Show all lines holding the string "from".
┄┄┄┄┄┄
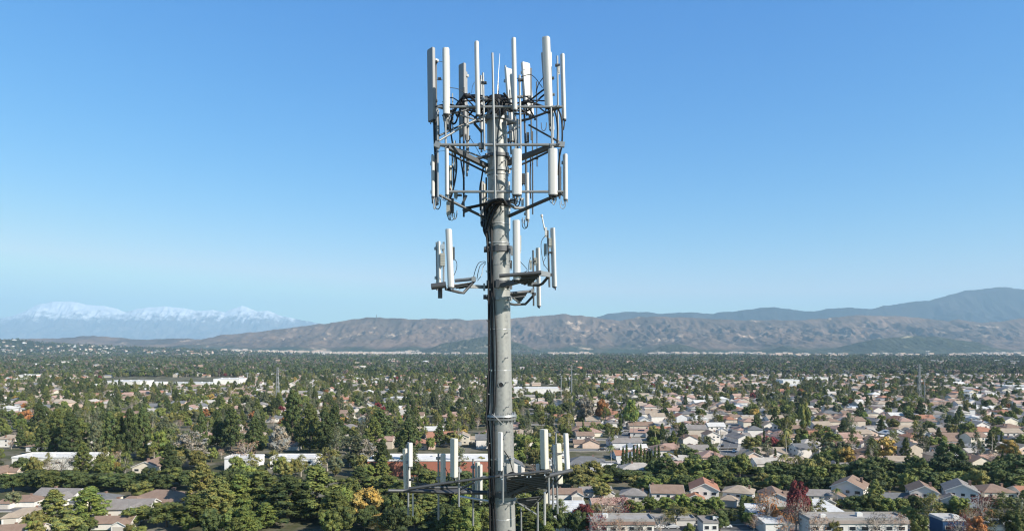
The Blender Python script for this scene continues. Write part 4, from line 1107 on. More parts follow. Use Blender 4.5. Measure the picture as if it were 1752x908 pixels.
# ------------------------------------------------------------------ cars, lamps, masts, walls
def car_proto(seed):
    b = MB()
    prof = [(-2.25, .35), (-2.3, .75), (-2.1, .95), (-1.35, 1.02), (-.75, 1.42), (.85, 1.45), (1.55, 1.0), (2.15, .9), (2.3, .6), (2.25, .35)]
    n = len(prof); v = [(x, -.88 if z < 1.1 else -.7, z) for x, z in prof] + [(x, .88 if z < 1.1 else .7, z) for x, z in prof]
    b.add(v, [tuple(range(n)), tuple(range(2 * n - 1, n - 1, -1))] + [(i, i + n, (i + 1) % n + n, (i + 1) % n) for i in range(n)])
    g = MB()
    for s in (-1, 1):
        v = [(-1.2, s * .86, 1.03), (1.35, s * .86, 1.03), (.75, s * .73, 1.38), (-.68, s * .73, 1.38)]; g.add(v, [(0, 1, 2, 3)[::s]])
    g.add([(-1.36, -.75, 1.06), (-1.36, .75, 1.06), (-.82, .62, 1.42), (-.82, -.62, 1.42)], [(0, 3, 2, 1)]); g.add([(1.54, -.75, 1.04), (1.54, .75, 1.04), (.92, .62, 1.43), (.92, -.62, 1.43)], [(0, 1, 2, 3)])
    w = MB(); w.tube([(0, -.1, 0), (0, .1, 0)], .33, 14); h = MB(); h.tube([(0, -.11, 0), (0, .11, 0)], .18, 10)
    out = [b.mesh('body'), g.mesh('window_glass'), w.mesh('wheel'), h.mesh('rim')]
    for m, mt in zip(out, ('paint', 'glass', 'tyre', 'frame')): m.materials.append(M[mt])
    return out
CP = car_proto(1)
def car(x, y, rz, col, label, name='parked_car', sc=(1, 1, 1), cat='car'):
    r = empty(name, (x, y, .02), rz); r.scale = sc; props(r, label, cat, 'parked cars')
    child('body', CP[0], r, color=col); child('window_glass', CP[1], r)
    for sx in (-1.42, 1.42):
        for sy in (-.82, .82): w = child('wheel', CP[2], r, (sx, sy, .33)); child('rim', CP[3], w)
CC = {'white': (.75, .75, .75), 'black': (.02, .02, .022), 'silver': (.4, .41, .42), 'dark blue': (.03, .05, .12), 'red': (.3, .03, .03)}
x, y = gxy(1197, 893); car(x, y, rad(80), CC['white'], 'white van parked beside the low carport at the bottom', 'parked_van', (1.1, 1.08, 1.35), 'van')
a, b = RD1; d = (b - a); dn = d.normalized(); nn = Vector((-dn.y, dn.x, 0)); az = math.atan2(dn.y, dn.x)
k = 0
for i, (t, s, c) in enumerate(((.08, 1, 'white'), (.16, 1, 'silver'), (.22, -1, 'white'), (.33, 1, 'black'), (.42, -1, 'silver'), (.5, 1, 'white'), (.62, -1, 'dark blue'), (.75, 1, 'white'))):
    p = a + d * t + nn * s * 3.9
    car(p.x, p.y, az, CC[c], f"{c} car, {ordinal(i + 1)} from the near end of the receding right street")
a, b = RD2; d = (b - a); dn = d.normalized(); nn = Vector((-dn.y, dn.x, 0)); az = math.atan2(dn.y, dn.x)
for i, (t, s, c) in enumerate(((.3, 1, 'white'), (.45, -1, 'black'), (.55, 1, 'silver'), (.8, -1, 'white'))):
    p = a + d * t + nn * s * 3.4
    car(p.x, p.y, az, CC[c], f"{c} car, {ordinal(i + 1)} from the near end of the street by the cypress row")
for i, (px, py, c) in enumerate(((952, 905, 'white'), (968, 904, 'white'), (1130, 903, 'white'), (1150, 903, 'silver'), (1240, 902, 'white'), (1290, 902, 'dark blue'), (1562, 900, 'silver'), (1580, 900, 'white'))):
    x, y = gxy(px, py); car(x, y, rad(4), CC[c], f"{c} car parked on the bottom street, {ordinal(i + 1)} from the left")
for i, (px, py, c) in enumerate(((205, 868, 'white'), (245, 868, 'white'), (188, 868, 'silver'))):
    x, y = gxy(px, py); car(x, y + 3, rad(2), CC[c], f"{c} car on the lower left street, {['second', 'third', 'first'][i]} from the left")

cr = random.Random(12)
for si, Ya in enumerate(STREETS):
    def sy(x): return Ya + x / math.cos(ang) * math.sin(ang) * .35
    xa, xb = (905 - 876) * Ya / F, (1790 - 876) * Ya / F
    road('street', (xa, sy(xa)), (xb, sy(xb)), 7)
    n = 0; x = xa + 10; sa = math.atan(math.tan(ang) * .35)
    while x < xb - 8 and n < 12:
        x += cr.uniform(14, 70); n += 1
        px = 876 + x * F / sy(x)
        if 1215 < px < 1275: continue
        cn = cr.choice(list(CC)); side = cr.choice((-1, 1))
        car(x, sy(x) + side * 2.6, sa + (math.pi if side > 0 else 0), CC[cn], f"{cn} car, {ordinal(n)} from left on the {ordinal(si + 1)} cross street beyond the tree belt")
def street_lamp(px, base, top, label):
    Y = Yof(base); h = zof(top, Y)
    r = empty('street_lamp', gpos(px, Y)); props(r, label, 'street lamp', 'street lamps')
    m = MB(); m.tube([(0, 0, 0), (0, 0, h * .96)], [.14, .09], 8); m.build('post', M['lamp_metal'], r)
    m = MB(); m.tube([(0, 0, h * .955), (-.6, 0, h), (-1.8, 0, h + .05)], .06, 6); m.build('arm', M['lamp_metal'], r)
    m = MB(); m.box((-2.1, 0, h + .03), (.8, .3, .16)); m.build('lamp_head', M['lamp_metal'], r)
street_lamp(221, 900, 854, 'dark street lamp standing before the grey-roofed house at lower left')
street_lamp(1233, 800, 728, 'tall street lamp at the near end of the receding right street')
street_lamp(1084, 760, 720, 'street lamp on the street by the cypress row')

def lattice_mast(px, base_y, top, wpx, label, name='transmission_tower', arms=True):
    Y = Yof(base_y); h = zof(top, Y); w = wpx * Y / F
    r = empty(name, gpos(px, Y)); props(r, label, 'pylon', 'pylons crossing the plain')
    m = MB(); t = .22 + Y / 6000
    for sx in (-1, 1):
        for sy in (-1, 1): m.tube([(sx * w / 2, sy * w / 2, 0), (sx * w * .16, sy * w * .16, h)], t, 4)
    n = 9
    for i in range(n):
        z0, z1 = h * i / n, h * (i + 1) / n; a0 = w / 2 - (w / 2 - w * .16) * i / n; a1 = w / 2 - (w / 2 - w * .16) * (i + 1) / n
        for (p, q) in (((-a0, -a0), (a1, -a1)), ((a0, a0), (-a1, a1)), ((-a0, a0), (-a1, -a1)), ((a0, -a0), (a1, a1))): m.tube([(*p, z0), (*q, z1)], t * .6, 4)
    m.build('frame', M['pale_bark'] if False else M['galv'], r)
    if arms:
        for z, l in ((.80, 1.6), (.88, 1.9), (.96, 1.4)):
            c = MB(); c.tube([(-w * l / 2 * 1.2, 0, h * z), (0, 0, h * z + .8), (w * l / 2 * 1.2, 0, h * z)], t * .9, 4); c.build('cross_arm', M['galv'], r)
lattice_mast(475, 698, 628, 5.5, 'tall pale lattice pylon above the big left pines')
lattice_mast(1573, 682, 622, 4.5, 'tall pale lattice pylon above the right suburb')
def mono_pole(px, base_y, top, wpx, label):
    Y = Yof(base_y); h = zof(top, Y); w = max(wpx * Y / F, .5)
    r = empty('steel_pole', gpos(px, Y)); props(r, label, 'pole', 'tall steel poles')
    m = MB(); m.tube([(0, 0, 0), (0, 0, h)], [w / 2, w / 3], 8); m.build('post', M['galv'], r)
    m = MB(); m.tube([(-w * 1.3, 0, h * .97), (w * 1.3, 0, h * .97)], w * .25, 5); m.tube([(-w * 1.1, 0, h * .9), (w * 1.1, 0, h * .9)], w * .25, 5); m.build('cross_arm', M['galv'], r)
mono_pole(978, 684, 625, 2.2, 'tall pale steel pole right of the tower')
mono_pole(960, 686, 642, 2.0, 'shorter steel pole left of the tall one right of the tower')
mono_pole(423, 656, 637, 2.4, 'short pale steel pole right of the tall white hall')
mono_pole(1582, 684, 648, 1.8, 'slim steel pole beside the right lattice pylon')
mono_pole(1587, 612, 600, 3, 'far pale mast in the wood below the wooded hill')
# mast on the hill
Ym = 10550.; xm = (644 - 876) * Ym / F; zm = float(terrain_z(np.array([xm]), np.array([Ym]))[0])
m = MB(); m.tube([(xm, Ym, zm - 5), (xm, Ym, zm + 85)], [6, 3], 6); m.tube([(xm - 14, Ym, zm + 30), (xm + 14, Ym, zm + 30)], 3, 5)
props(m.build('radio_mast', M['dark_steel']), 'radio mast on top of the brown hill', 'mast')
# garden walls
def wall(px0, y0, px1, y1, h, col, label):
    a = gxy(px0, y0); b = gxy(px1, y1); m = MB()
    m.beam((a[0], a[1], h / 2), (b[0], b[1], h / 2), .3, h); m.beam((a[0], a[1], h + .08), (b[0], b[1], h + .08), .45, .14)
    props(m.build('garden_wall', M['wall'], color=col), label, 'wall')
wall(1052, 806, 1136, 803, 3.0, (.8, .78, .74), 'white garden wall behind the cypress row')
wall(880, 770, 922, 768, 4.0, (.72, .66, .58), 'pale wall behind the cypresses right of the tower')
wall(1225, 800, 1214, 738, 1.8, (.7, .66, .6), 'pale wall along the left side of the receding street')
# ------------------------------------------------------------------ the cell tower
TY = 20.0
def T(px, py, dy=0.0):
    Y = TY + dy; return Vector(((px - 876) * Y / F, Y, CAMH - (py - HY) * Y / F))
S = TY / F
base = T(860.5, 908); top = T(850, 176)
dirv = (top - base).normalized()
foot = base + dirv * (-(base.z) / dirv.z)
tower = empty('cell_tower', foot); props(tower, 'tall grey steel cell tower carrying four tiers of white panel antennas', 'cell tower')
inv = Matrix.Translation(-foot)
def tb(mb, name, mat, parent=None, label=None):
    mb.v = [tuple(Vector(v) - foot) for v in mb.v]
    o = mb.build(name, mat, parent or tower)
    if label: o['label'] = label
    return o
def axis_x(py): return 850 + (py - 176) * 10.5 / 732
def axisP(py): return T(axis_x(py), py)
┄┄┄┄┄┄
→ REPLY
The Blender Python script for this scene continues. Write part 4, from line 1107 on. More parts follow. Use Blender 4.5. Measure the picture as if it were 1752x908 pixels.
    car(p.x, p.y, az, CC[c], f"{c} car, {ordinal(i + 1)} from the near end of the receding right street")
    car(p.x, p.y, az, CC[c], f"{c} car, {ordinal(i + 1)} from the near end of the street by the cypress row")
    x, y = gxy(px, py); car(x, y, rad(4), CC[c], f"{c} car parked on the bottom street, {ordinal(i + 1)} from the left")
    x, y = gxy(px, py); car(x, y + 3, rad(2), CC[c], f"{c} car on the lower left street, {['second', 'third', 'first'][i]} from the left")
        car(x, sy(x) + side * 2.6, sa + (math.pi if side > 0 else 0), CC[cn], f"{cn} car, {ordinal(n)} from left on the {ordinal(si + 1)} cross street beyond the tree belt")